Follow the drive through the farm buildings (there is the occasional bridleway sign), slowly curving right to find a green lane between hedges leading gently uphill. After passing through a metal gate turn left and continue ahead along the byway following the power cables and ignoring the footpath turning to the right. You will soon enter Black Grove plantation (leave the power cables behind) which can be muddy in winter. The track follows the perimeter of the wood and at all times fields should be obvious through the trees on the right. Veer left in a corner. Eventually you will reach open skies and continue forward along the field edge and a gradually improving track until you reach the road. Walk to the right on the verge for about 250 paces. Cross the road and take the first footpath on the left (just before the Max Speed 20 sign) to head gently downhill beside a hedge. Turn right at the corner and soon after left to follow the path between fields. In front of the dead 'tree' (not really sure that's fooling anyone) turn right and accompany the hedge on your left. At the bottom of the second hollow take the sloping footbridge on the left to continue gently downhill. Stay with the power cables and climb or cross a series of stiles and footbridges of differing designs all the way back to the churchyard. Turn right then right again on reaching the main street to return to the car park.

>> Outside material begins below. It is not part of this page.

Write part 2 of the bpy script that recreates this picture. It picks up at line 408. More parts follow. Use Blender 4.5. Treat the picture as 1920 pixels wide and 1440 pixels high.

One Sunday evening in February 1914 the church was gutted by fire leaving nothing more than a charred skeleton. It was rebuilt over the next two years in a conservative style. The church is usually open. The interior is wide and open with chairs used judiciously but all the walls are a sad shade of grey. The organ has travelled all the way from from Scotland. Of particular appeal is the churchyard with mature trees and leaning C18 headstones; just how an old churchyard should look.